GOAL OF THE EXERCISE –
Your task is to give the listing below back word for word, pictures excluded.

.....

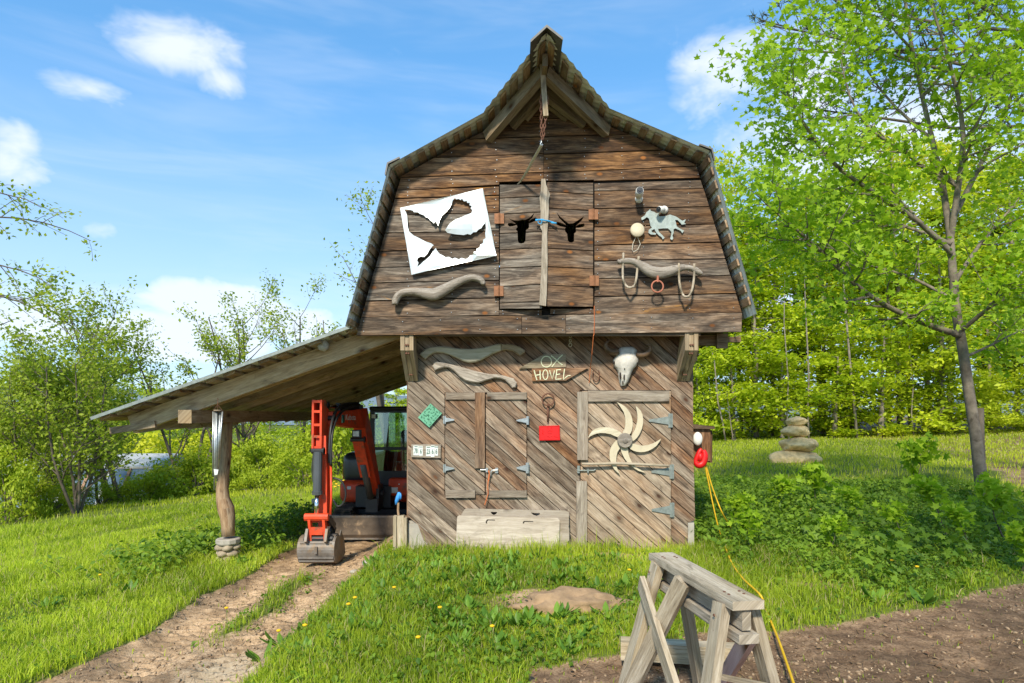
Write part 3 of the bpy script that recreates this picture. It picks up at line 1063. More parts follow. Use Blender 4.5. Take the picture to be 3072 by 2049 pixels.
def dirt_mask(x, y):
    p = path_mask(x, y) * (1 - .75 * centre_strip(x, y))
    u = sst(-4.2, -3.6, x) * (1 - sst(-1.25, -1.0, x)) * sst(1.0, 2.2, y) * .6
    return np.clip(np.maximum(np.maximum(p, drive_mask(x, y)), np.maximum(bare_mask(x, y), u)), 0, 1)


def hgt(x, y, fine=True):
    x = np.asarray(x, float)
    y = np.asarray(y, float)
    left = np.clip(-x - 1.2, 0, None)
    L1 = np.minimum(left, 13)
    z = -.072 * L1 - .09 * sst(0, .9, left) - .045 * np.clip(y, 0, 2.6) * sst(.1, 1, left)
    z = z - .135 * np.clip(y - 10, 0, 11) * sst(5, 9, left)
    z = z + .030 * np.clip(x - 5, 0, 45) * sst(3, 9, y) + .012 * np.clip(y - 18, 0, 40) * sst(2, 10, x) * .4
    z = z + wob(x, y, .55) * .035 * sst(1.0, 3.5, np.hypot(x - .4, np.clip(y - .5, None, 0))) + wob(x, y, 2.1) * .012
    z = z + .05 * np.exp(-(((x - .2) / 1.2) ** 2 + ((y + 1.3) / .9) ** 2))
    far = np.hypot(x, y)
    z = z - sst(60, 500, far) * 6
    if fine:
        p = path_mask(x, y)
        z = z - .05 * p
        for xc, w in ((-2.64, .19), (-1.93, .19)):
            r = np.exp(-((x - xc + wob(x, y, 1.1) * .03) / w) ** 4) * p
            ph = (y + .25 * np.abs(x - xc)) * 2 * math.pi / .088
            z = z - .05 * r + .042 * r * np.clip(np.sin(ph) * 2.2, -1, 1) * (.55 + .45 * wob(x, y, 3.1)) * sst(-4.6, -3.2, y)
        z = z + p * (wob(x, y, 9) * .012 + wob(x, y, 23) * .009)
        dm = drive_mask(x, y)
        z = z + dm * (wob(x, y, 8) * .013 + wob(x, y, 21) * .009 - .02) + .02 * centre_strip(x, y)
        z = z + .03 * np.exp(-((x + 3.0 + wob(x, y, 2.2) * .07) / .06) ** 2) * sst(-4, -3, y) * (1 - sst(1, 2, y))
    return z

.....

EXERCISE RESULT –
Write part 3 of the bpy script that recreates this picture. It picks up at line 1063. More parts follow. Use Blender 4.5. Take the picture to be 3072 by 2049 pixels.
def dirt_mask(x, y):
    p = path_mask(x, y) * (1 - .75 * centre_strip(x, y))
    u = sst(-4.2, -3.6, x) * (1 - sst(-1.25, -1.0, x)) * sst(1.0, 2.2, y) * .6
    return np.clip(np.maximum(np.maximum(p, drive_mask(x, y)), np.maximum(bare_mask(x, y), u)), 0, 1)


def hgt(x, y, fine=True):
    x = np.asarray(x, float)
    y = np.asarray(y, float)
    left = np.clip(-x - 1.2, 0, None)
    L1 = np.minimum(left, 13)
    z = -.072 * L1 - .09 * sst(0, .9, left) - .045 * np.clip(y, 0, 2.6) * sst(.1, 1, left)
    z = z - .135 * np.clip(y - 10, 0, 11) * sst(5, 9, left)
    z = z + .030 * np.clip(x - 5, 0, 45) * sst(3, 9, y) + .012 * np.clip(y - 18, 0, 40) * sst(2, 10, x) * .4
    z = z + wob(x, y, .55) * .035 * sst(1.0, 3.5, np.hypot(x - .4, np.clip(y - .5, None, 0))) + wob(x, y, 2.1) * .012
    z = z + .05 * np.exp(-(((x - .2) / 1.2) ** 2 + ((y + 1.3) / .9) ** 2))
    far = np.hypot(x, y)
    z = z - sst(60, 500, far) * 6
    if fine:
        p = path_mask(x, y)
        z = z - .05 * p
        for xc, w in ((-2.64, .19), (-1.93, .19)):
            r = np.exp(-((x - xc + wob(x, y, 1.1) * .03) / w) ** 4) * p
            ph = (y + .25 * np.abs(x - xc)) * 2 * math.pi / .088
            z = z - .05 * r + .042 * r * np.clip(np.sin(ph) * 2.2, -1, 1) * (.55 + .45 * wob(x, y, 3.1)) * sst(-4.6, -3.2, y)
        z = z + p * (wob(x, y, 9) * .012 + wob(x, y, 23) * .009)
        dm = drive_mask(x, y)
        z = z + dm * (wob(x, y, 8) * .013 + wob(x, y, 21) * .009 - .02) + .02 * centre_strip(x, y)
        z = z + .03 * np.exp(-((x + 3.0 + wob(x, y, 2.2) * .07) / .06) ** 2) * sst(-4, -3, y) * (1 - sst(1, 2, y))
    return z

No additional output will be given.